Holding: The Court held that under a 1913 federal law, a shareholder who transferred shares within sixty days before a bank’s closing remains liable to creditors, even if the sale was in good faith or for valuable consideration.

Real World Impact:
  • Allows creditors to recover from shareholders who sold within sixty days before bank closure.
  • Makes good-faith sales within sixty days ineffective to avoid creditor claims.
  • Permits recovery of liquidating dividends distributed to former shareholders.
Topics: shareholder liability, bank liquidation, creditor recovery, banking law

Summary

Background

A former shareholder sold his stock in the American National Bank of Enid shortly before the bank sold its business and went into voluntary liquidation. The purchasing bank paid $350,000, the seller kept $110,000 for certain items, and the selling bank distributed $240,000 to its stockholders. Depositors who had earlier left large sums to await dispute resolution later discovered embezzlement and obtained a judgment against the bank for about $249,000, leaving them unpaid after the bank closed.

Reasoning

The Court asked whether a shareholder who transferred shares within sixty days before a bank’s closing can avoid liability to creditors.

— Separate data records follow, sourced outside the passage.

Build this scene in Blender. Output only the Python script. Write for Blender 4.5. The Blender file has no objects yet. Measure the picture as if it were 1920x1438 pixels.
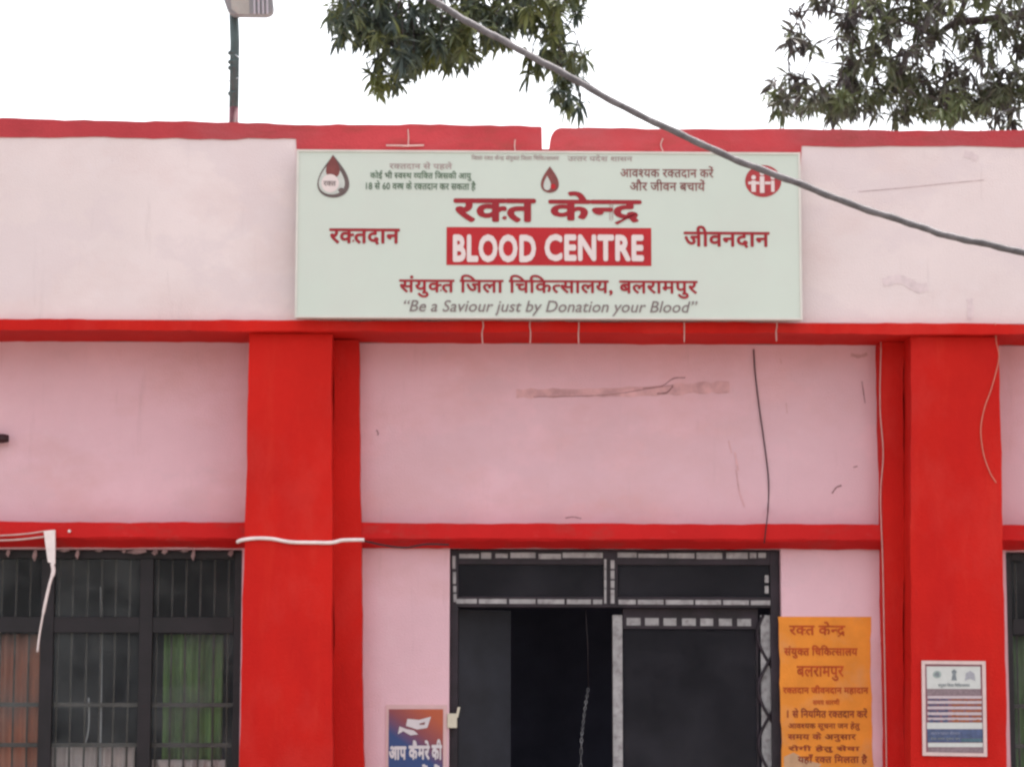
import bpy, bmesh, math, random
import numpy as np
from mathutils import Vector, Matrix

sc = bpy.context.scene
COL = sc.collection
rnd = random.Random(11)

# ------------------------------------------------------------------ camera
CAM = Vector((-0.3, -14.0, 1.55))
AIM = Vector((0.0, 0.0, 3.34))
FPX = 4657.0                      # focal length in pixels of the 1920 px wide photograph
cd = bpy.data.cameras.new('camera')
cam = bpy.data.objects.new('camera', cd)
COL.objects.link(cam)
ROT = ((AIM - CAM).to_track_quat('-Z', 'Y').to_matrix() @ Matrix.Rotation(math.radians(0.08), 3, 'Z'))
cam.matrix_world = Matrix.Translation(CAM) @ ROT.to_4x4()
cd.sensor_fit = 'HORIZONTAL'
cd.sensor_width = 36.0
cd.lens = 36.0 * FPX / 1920.0
cd.clip_end = 2000
sc.camera = cam

# ------------------------------------------------------------------ sky, sun, exposure
SUN_EL, SUN_AZ = 72.0, 12.0      # degrees, azimuth clockwise from +Y
w = bpy.data.worlds.new('World')
sc.world = w
w.use_nodes = True
wt = w.node_tree
sky = wt.nodes.new('ShaderNodeTexSky')
sky.sky_type = 'NISHITA'
sky.sun_disc = False
sky.sun_elevation = math.radians(SUN_EL)
sky.sun_rotation = math.radians(SUN_AZ)
sky.air_density = 1.0
sky.dust_density = 5.0
hs = wt.nodes.new('ShaderNodeHueSaturation')
hs.inputs['Saturation'].default_value = 0.22
wt.links.new(sky.outputs[0], hs.inputs['Color'])
wt.links.new(hs.outputs[0], wt.nodes['Background'].inputs[0])
wt.nodes['Background'].inputs[1].default_value = 0.15
sd = bpy.data.lights.new('sun', 'SUN')
sd.energy = 2.0
sd.angle = math.radians(12)
sd.color = (1.0, 0.96, 0.9)
sun = bpy.data.objects.new('sun', sd)
COL.objects.link(sun)
sv = Vector((math.sin(math.radians(SUN_AZ)) * math.cos(math.radians(SUN_EL)),
             math.cos(math.radians(SUN_AZ)) * math.cos(math.radians(SUN_EL)), math.sin(math.radians(SUN_EL))))
sun.rotation_euler = sv.to_track_quat('Z', 'Y').to_euler()
sun.location = sv * 30
sc.view_settings.view_transform = 'Standard'
sc.view_settings.look = 'None'
sc.view_settings.gamma = 1
sc.view_settings.use_curve_mapping = False
sc.view_settings.exposure = 1.6
sc.render.engine = 'CYCLES'
sc.cycles.filter_width = 2.6


# ------------------------------------------------------------------ measuring the photograph
def P(px, py, y):
    """point of the upright plane at depth y seen at pixel (px, py) of the photograph"""
    d = ROT @ Vector(((px - 960.0) / FPX, -(py - 719.0) / FPX, -1.0))
    t = (y - CAM.y) / d.y
    return CAM + d * t


def X(px, y, py=719): return P(px, py, y).x
def Z(py, y, px=960): return P(px, py, y).z


# ------------------------------------------------------------------ materials
def s2l(c):
    return tuple(((v / 255) / 12.92 if v / 255 <= 0.04045 else ((v / 255 + 0.055) / 1.055) ** 2.4) for v in c)


def mat(name, col, rough=0.7, var=0.0, scale=3.0, bump=0.0, bscale=60.0, metal=0.0, spec=0.4, col2=None, stretch=(1, 1, 1), lo=0.35, hi=0.65):
    """col: linear base colour; var: how much a noise darkens/lightens it, or col2 to mix towards"""
    m = bpy.data.materials.new(name)
    m.use_nodes = True
    nt = m.node_tree
    b = nt.nodes['Principled BSDF']
    b.inputs['Roughness'].default_value = rough
    b.inputs['Metallic'].default_value = metal
    b.inputs['Specular IOR Level'].default_value = spec
    tc = nt.nodes.new('ShaderNodeTexCoord')
    mp = nt.nodes.new('ShaderNodeMapping')
    mp.inputs['Scale'].default_value = stretch
    nt.links.new(tc.outputs['Object'], mp.inputs[0])
    n = nt.nodes.new('ShaderNodeTexNoise')
    n.inputs['Scale'].default_value = scale
    n.inputs['Detail'].default_value = 6
    n.inputs['Roughness'].default_value = 0.6
    nt.links.new(mp.outputs[0], n.inputs['Vector'])
    r = nt.nodes.new('ShaderNodeValToRGB')
    c2 = col2 if col2 else tuple(v * (1 - var) for v in col)
    c1 = col if col2 else tuple(min(1, v * (1 + var)) for v in col)
    r.color_ramp.elements[0].position = lo
    r.color_ramp.elements[1].position = hi
    r.color_ramp.elements[0].color = (*c2, 1)
    r.color_ramp.elements[1].color = (*c1, 1)
    nt.links.new(n.outputs[0], r.inputs[0])
    nt.links.new(r.outputs[0], b.inputs['Base Color'])
    if bump:
        bn = nt.nodes.new('ShaderNodeTexNoise')
        bn.inputs['Scale'].default_value = bscale
        bn.inputs['Detail'].default_value = 5
        nt.links.new(mp.outputs[0], bn.inputs['Vector'])
        bp = nt.nodes.new('ShaderNodeBump')
        bp.inputs['Strength'].default_value = bump
        bp.inputs['Distance'].default_value = 0.01
        nt.links.new(bn.outputs[0], bp.inputs['Height'])
        nt.links.new(bp.outputs[0], b.inputs['Normal'])
    return m


def add_layer(m, col, scale, stretch, lo, hi, amount, seed=0.0):
    """a second noise of stains over the base colour of a material made by mat()"""
    nt = m.node_tree
    b = nt.nodes['Principled BSDF']
    src = b.inputs['Base Color'].links[0].from_socket
    tc = nt.nodes.new('ShaderNodeTexCoord')
    mp = nt.nodes.new('ShaderNodeMapping')
    mp.inputs['Scale'].default_value = stretch
    mp.inputs['Location'].default_value = (seed, seed * 0.7, seed * 1.3)
    nt.links.new(tc.outputs['Object'], mp.inputs[0])
    n = nt.nodes.new('ShaderNodeTexNoise')
    n.inputs['Scale'].default_value = scale
    n.inputs['Detail'].default_value = 8
    n.inputs['Roughness'].default_value = 0.65
    nt.links.new(mp.outputs[0], n.inputs['Vector'])
    mr = nt.nodes.new('ShaderNodeMapRange')
    mr.inputs['From Min'].default_value = lo
    mr.inputs['From Max'].default_value = hi
    mr.inputs['To Max'].default_value = amount
    nt.links.new(n.outputs[0], mr.inputs['Value'])
    mx = nt.nodes.new('ShaderNodeMix')
    mx.data_type = 'RGBA'
    nt.links.new(mr.outputs[0], mx.inputs['Factor'])
    nt.links.new(src, mx.inputs['A'])
    mx.inputs['B'].default_value = (*col, 1)
    nt.links.new(mx.outputs['Result'], b.inputs['Base Color'])
    return m


PINK = mat('pink_wall_paint', (0.76, 0.485, 0.54), 0.85, 0.05, 1.4, 0.35, 120, spec=0.2)
add_layer(PINK, (0.64, 0.36, 0.35), 1.1, (1, 1, 1.8), 0.48, 0.72, 0.6, 3.1)
add_layer(PINK, (0.40, 0.24, 0.25), 7.0, (2.6, 2.6, 0.22), 0.60, 0.85, 0.35, 7.7)
add_layer(PINK, (0.78, 0.56, 0.60), 9.0, (1, 1, 1), 0.55, 0.80, 0.35, 1.2)
add_layer(PINK, (0.68, 0.455, 0.505), 0.9, (1, 1, 1.5), 0.50, 0.545, 0.40, 6.6)
add_layer(PINK, (0.45, 0.28, 0.29), 22.0, (1, 1, 1), 0.66, 0.80, 0.35, 4.5)
ROSE = mat('parapet_paint', (0.78, 0.655, 0.65), 0.85, 0.04, 1.2, 0.35, 120, spec=0.2)
add_layer(ROSE, (0.68, 0.51, 0.50), 1.4, (1, 1, 1.6), 0.48, 0.75, 0.55, 1.7)
add_layer(ROSE, (0.42, 0.32, 0.32), 6.0, (2.6, 2.6, 0.25), 0.62, 0.85, 0.35, 5.2)
add_layer(ROSE, (0.80, 0.70, 0.72), 9.0, (1, 1, 1), 0.55, 0.80, 0.35, 2.9)
add_layer(ROSE, (0.71, 0.59, 0.605), 0.9, (1, 1, 1.5), 0.50, 0.545, 0.45, 3.6)
add_layer(ROSE, (0.5, 0.38, 0.38), 22.0, (1, 1, 1), 0.66, 0.80, 0.35, 4.5)
RED = mat('red_wall_paint', (0.57, 0.015, 0.010), 0.7, 0.08, 1.5, 0.3, 90, spec=0.12)
add_layer(RED, (0.47, 0.009, 0.009), 1.2, (1.5, 1.5, 0.5), 0.48, 0.72, 0.65, 2.4)
add_layer(RED, (0.62, 0.035, 0.020), 3.0, (3, 3, 0.5), 0.55, 0.75, 0.5, 4.9)
add_layer(RED, (0.60, 0.055, 0.045), 1.7, (1.6, 1.6, 1.0), 0.50, 0.62, 0.20, 5.7)
add_layer(RED, (0.28, 0.02, 0.02), 8.0, (2.4, 2.4, 0.3), 0.64, 0.82, 0.4, 9.1)
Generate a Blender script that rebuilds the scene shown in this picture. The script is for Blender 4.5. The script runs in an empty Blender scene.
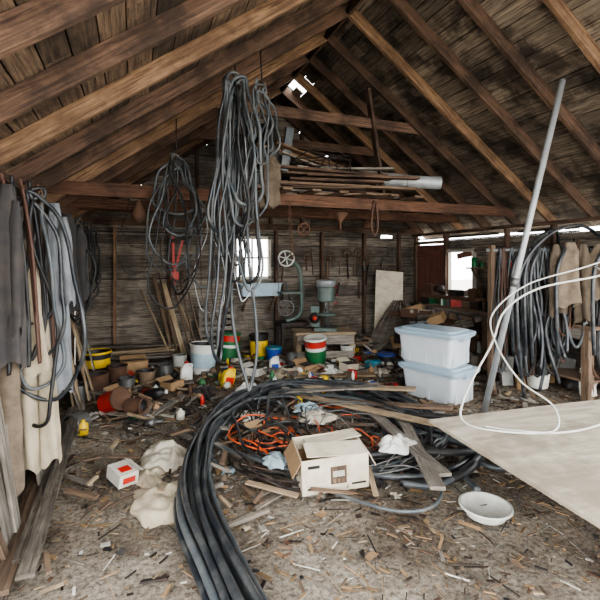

Reading a 1913 federal law (often called §23), the Court held that transfers within sixty days are ineffective to escape stockholder liability. The decision says the statute applies plainly, even when the sale was in good faith, for value, made while the bank seemed solvent, or when the specific creditor claim was unknown. The Court explained Congress meant to deny effect to transfers made within sixty days of the bank’s cessation of business.

Real world impact

Because of this ruling, creditors and receivers can pursue recovery from people who sold bank stock within sixty days of a bank’s closing. Good-faith sellers who received liquidating dividends may have to return those payouts to satisfy creditor claims. The judgment enforcing liability against the former shareholder was affirmed.